Can A Christian Support Israel?
For the last few decades, Christian evangelicals in America have had near unshakeable loyalty to the state of Israel. Zionism, the political project whose primary goal is the establishment of a Jewish majority state in Palestine, claims far more Christian adherents than Jewish ones, both in the United States and throughout the world. In the United States, for every one Jewish Zionist, there are 30 Christian Zionists.
One of the most powerful lobbies in Washington DC is Christians United for Israel (CUFI), run by Christian Zionists with the aim of ensuring continual support for the territorial expansion of Israel and the return of all Jews worldwide to the Promised Land. For Christian Zionists, the return of nearly all Jews to the nation of Israel will trigger a long chain of events culminating in the return of Jesus Christ to Earth. (In fact, many Christian evangelicals were shocked when the founding of the state of Israel in 1948 did not immediately initiate the second coming of Jesus Christ). Thus, Christian Zionists do everything in their power to encourage Jewish migration back to Palestine in order to start the aforementioned doomsday clock.
Jesus and Consequentialist Arguments
However, if we take the supposed doomsday prophecies to be accurate (and that is a big if), there still remains a significant problem. The entire worldwide Jewish population settling in the Biblical Promised Land would necessarily mean the displacement, immiseration, and death of nearly the entire Palestinian population. In simple terms, in order for the prophetic chain of events so dear for Christian Evangelicals to take place, the ethnic cleansing of the Palestinian people would be a necessity. In order for the ultimate good to be achieved (the second coming of Jesus Christ) an unspeakable evil would have to come to pass (the genocide of the Palestinians).

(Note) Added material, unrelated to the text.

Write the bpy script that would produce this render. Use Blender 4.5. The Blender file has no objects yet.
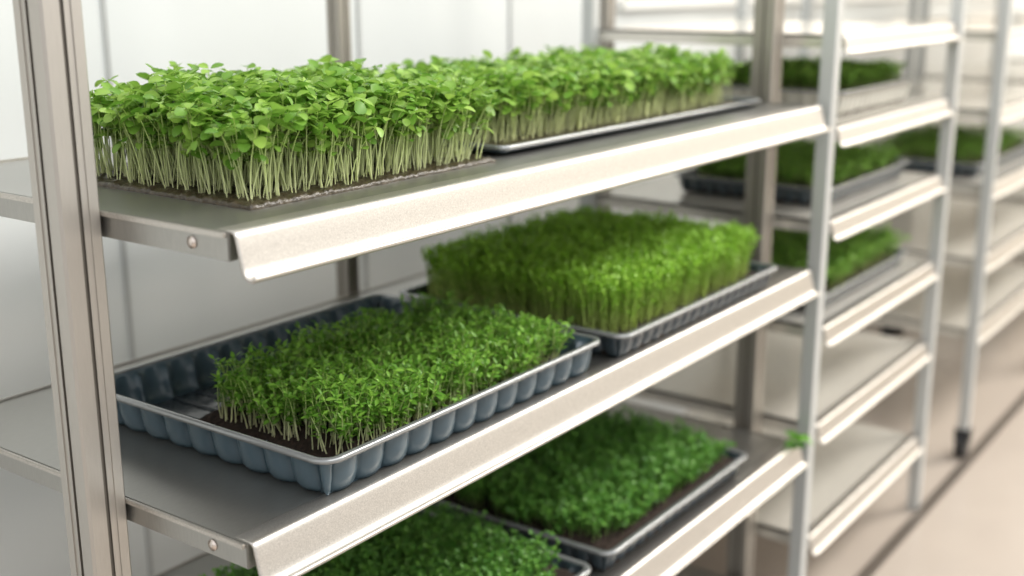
import bpy, bmesh, math
import numpy as np
from mathutils import Matrix, Vector

scene = bpy.context.scene
scene.view_settings.view_transform = 'Standard'
scene.view_settings.look = 'None'
scene.view_settings.exposure = 0.22

# ------------------------------------------------------------------ materials
def s2l(c):
    return tuple(((v/255.0)/12.92 if v/255.0 <= 0.04045 else (((v/255.0)+0.055)/1.055)**2.4) for v in c)

def mat(name, col, rough=0.5, metal=0.0, nscale=0, namt=0.0, bump=0.0, bscale=200, stretch=(1,1,1), spec=0.5, rvar=0.0, coat=0.0):
    m = bpy.data.materials.new(name); m.use_nodes = True
    nt = m.node_tree; b = nt.nodes['Principled BSDF']
    c = s2l(col)
    b.inputs['Base Color'].default_value = (*c, 1)
    b.inputs['Roughness'].default_value = rough
    b.inputs['Metallic'].default_value = metal
    b.inputs['Specular IOR Level'].default_value = spec
    b.inputs['Coat Weight'].default_value = coat
    tc = nt.nodes.new('ShaderNodeTexCoord'); mp = nt.nodes.new('ShaderNodeMapping')
    mp.inputs['Scale'].default_value = stretch
    nt.links.new(tc.outputs['Object'], mp.inputs['Vector'])
    if nscale:
        n = nt.nodes.new('ShaderNodeTexNoise'); n.inputs['Scale'].default_value = nscale
        n.inputs['Detail'].default_value = 4
        nt.links.new(mp.outputs[0], n.inputs['Vector'])
        r = nt.nodes.new('ShaderNodeValToRGB')
        r.color_ramp.elements[0].position = 0.3; r.color_ramp.elements[1].position = 0.7
        r.color_ramp.elements[0].color = (*[max(0, v*(1-namt)) for v in c], 1)
        r.color_ramp.elements[1].color = (*[min(1, v*(1+namt)) for v in c], 1)
        nt.links.new(n.outputs['Fac'], r.inputs['Fac'])
        nt.links.new(r.outputs['Color'], b.inputs['Base Color'])
        if rvar:
            mr = nt.nodes.new('ShaderNodeMapRange')
            mr.inputs['To Min'].default_value = rough-rvar; mr.inputs['To Max'].default_value = rough+rvar
            nt.links.new(n.outputs['Fac'], mr.inputs['Value'])
            nt.links.new(mr.outputs[0], b.inputs['Roughness'])
    if bump:
        n2 = nt.nodes.new('ShaderNodeTexNoise'); n2.inputs['Scale'].default_value = bscale
        n2.inputs['Detail'].default_value = 3
        nt.links.new(mp.outputs[0], n2.inputs['Vector'])
        bp = nt.nodes.new('ShaderNodeBump'); bp.inputs['Strength'].default_value = bump
        bp.inputs['Distance'].default_value = 0.002
        nt.links.new(n2.outputs['Fac'], bp.inputs['Height'])
        nt.links.new(bp.outputs[0], b.inputs['Normal'])
    return m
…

Jesus never gave credence to these sorts of arguments. Any argument that presupposes the genocide of the Palestinians as a necessary sacrifice to bring about the end times is a consequentialist argument. Consequentialist arguments, or the kind of thinking that employs the idea that the ends justify the means, is anathema to his entire ministry. Frankly, there are few religious figures that come to mind that give support to the sort of thinking that elevates outcomes above all else.
For Jesus, it was not enough that wealthy Jewish elites gave to charity, he examined why they did so (to be seen by other people and praised for their generosity) (Matthew 6:1-4). For Jesus, it was not enough that someone prayed, he questioned what their intention was in doing so on a street corner (to be praised by passersby for their piety) (Matthew 6:5-6). For Jesus, it was not commendable to give to religious institutions if that meant taking care of your elderly parents was put aside (Mark 7:10-13). For Jesus, questions of the legality of divorce were less pressing than the need to curb lustful appetites (Matthew 5: 27-28). In everything Jesus talked about in his earthly ministry, he was constantly seeking to have his audience examine the purity of their motives, not the end result of their actions.
Christian Zionists would have their evangelical flocks believe it a moral imperative for them to support the government of Israel, no matter the level of human rights abuses or outright land seizures the Palestinians are subjected to on a daily basis. Christian Zionists would have the politicians they lobby supply an endless amount of deadly ordnance to Israel to continue their slaughter of the Palestinians in the hope that such violence will be a precursor to the second coming of Jesus Christ. Christian Zionists will gleefully choose a path of action that enflames regional tensions in the Middle East, drains American tax dollars, puts the lives of American soldiers at risk, and diminishes the global standing of the United States-all while gleefully hoping for the apocalypse.
In an era where the American empire is waning, Christian Zionism and its effects on the policy of the Middle East is its rotten fruit. This naturally leads to the question: can a follower of Jesus support Israel? The answer is an unequivocal no.